The old legal maxim, bad cases make bad laws, applies equally to political leadership. Thus, the question (who would be the more disastrous prime minister, Jeremy Corbyn or Boris Johnson?) is not worthy of serious consideration, for the obvious answer is, both.
Corbyn, if we imagine him in the nation’s highest office, would at least be sincere in what he tried to achieve. The same could not be said of Johnson, whose opinions on anything on any given day correspond to his estimate of which view at which moment is likely to command most support among Tory voters.
Corbyn’s Downing Street office would be adorned by busts of Keir Hardie and Karl Marx. A small likeness of Clement Attlee atop the drinks cabinet (sans drinks, naturally) would be offset by signed photographs of Gerry Adams, Nicolas Maduro and the Hamas leader Khaled Mashal.
The Johnson office would, naturally, feature a bust of his hero, Winston Churchill, and a signed photograph of Donald Trump sporting his trademark Churchillian pout.
Guarding Corbyn’s outer office would be chief-of-staff Seumas Milne, known to colleagues as “Cerberus”. The only people allowed past Milne without a written invitation, other than the Cabinet Secretary and Diane Abbott, would be his director of communications, perhaps Owen Jones if he behaves himself, the Chancellor, John McDonnell, and Len McCluskey, general-secretary of Unite.
The De Pfeffel inner circle would, one imagines, be headed by Jacob Rees-Mogg – probably as Chancellor, though just possibly as Lord Keeper of the Privy Seal – with Iain Duncan Smith and Liz Truss as joint keepers of the drawbridge.
I am no Shakespeare scholar, but I can’t help feeling that there is somewhere in the vast corpus of the Master’s work a character who closely resembles Jeremy Corbyn. Polonius seems to me too shrewd; Lear too tragic; Leontes too unremorseful; Falstaff too frivolous (with a preference for sack over coconut water). All I can come up with is Beatrice’s remark in Much Ado About Nothing: “He is no less than a stuffed man.” But perhaps there are Reaction readers out there who can remedy my ignorance.
For Johnson, I would suggest the (suitably amended) soliloquy from Richard III, Act 5, Scene 3:
What do I fear? Myself? There’s none else by.
Boris loves Boris; that is, I and I.
Is there a scoundrel here?
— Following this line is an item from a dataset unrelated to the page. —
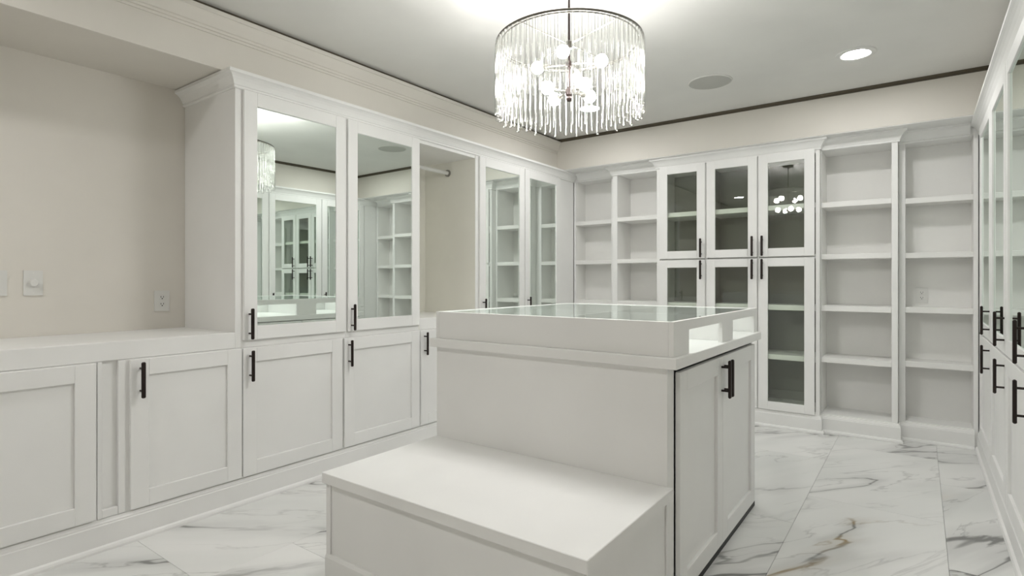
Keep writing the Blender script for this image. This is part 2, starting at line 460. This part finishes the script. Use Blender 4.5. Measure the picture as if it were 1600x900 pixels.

No. Yes, I am.
Then fly! What, from myself? Great reason why:
Lest I revenge. What, myself upon myself?
Alack, I love myself. Wherefore? For any good
That I myself have done unto myself?
O, no! Alas, I rather hate myself
For hateful deeds committed by myself.
I am a buffoon. Yet I lie. I am not.
Fool, of thyself speak well. Fool, do not flatter:
My conscience hath a thousand several tongues,
And every tongue brings in a several tale,
And every tale condemns me for a liar and a card.
As Labour’s eighth prime minister – the first head of government to sport a beard since the third Marquess of Salisbury in 1903 – Corbyn would consider himself first and foremost a servant of the people, provided only that the people know what’s good for them – namely an undiluted dose of socialism. He is not a man riven by doubt. Like De Gaulle, but without the General’s backstory, when he needs a second opinion, he looks more deeply into himself. Either that or he consults Milne, his Jesuitical alter ego, who once described The Economist as “the Pravda of the neoliberal ascendancy”.
Boris would, so far as I can make out, be our first blonde PM (though as most early holders of the office wore wigs, it is difficult to be sure). Beyond that – the Blonde leading the blind – it is impossible to say what he represents. The real Boris may not exist. It is possible that there is a hard core of principle buried somewhere deep inside him, but if so the chances are that his name runs through it like the name of the resort in seaside rock.
Johnson and Corbyn: a double act for our times. The good news, if there is any, is that they both can’t win. I suppose there is a chance, if Johnson successfully manoeuvres himself into Downing Street and everything then goes belly-up, that Corbyn might still be around to pick up the pieces. But what would he do with them? He could no more put the country back together than he could send soldiers into battle.
Perhaps the truth is that we have got the leaders we deserve. Not so much Churchill and Attlee as Little and Large, with both of them as Little.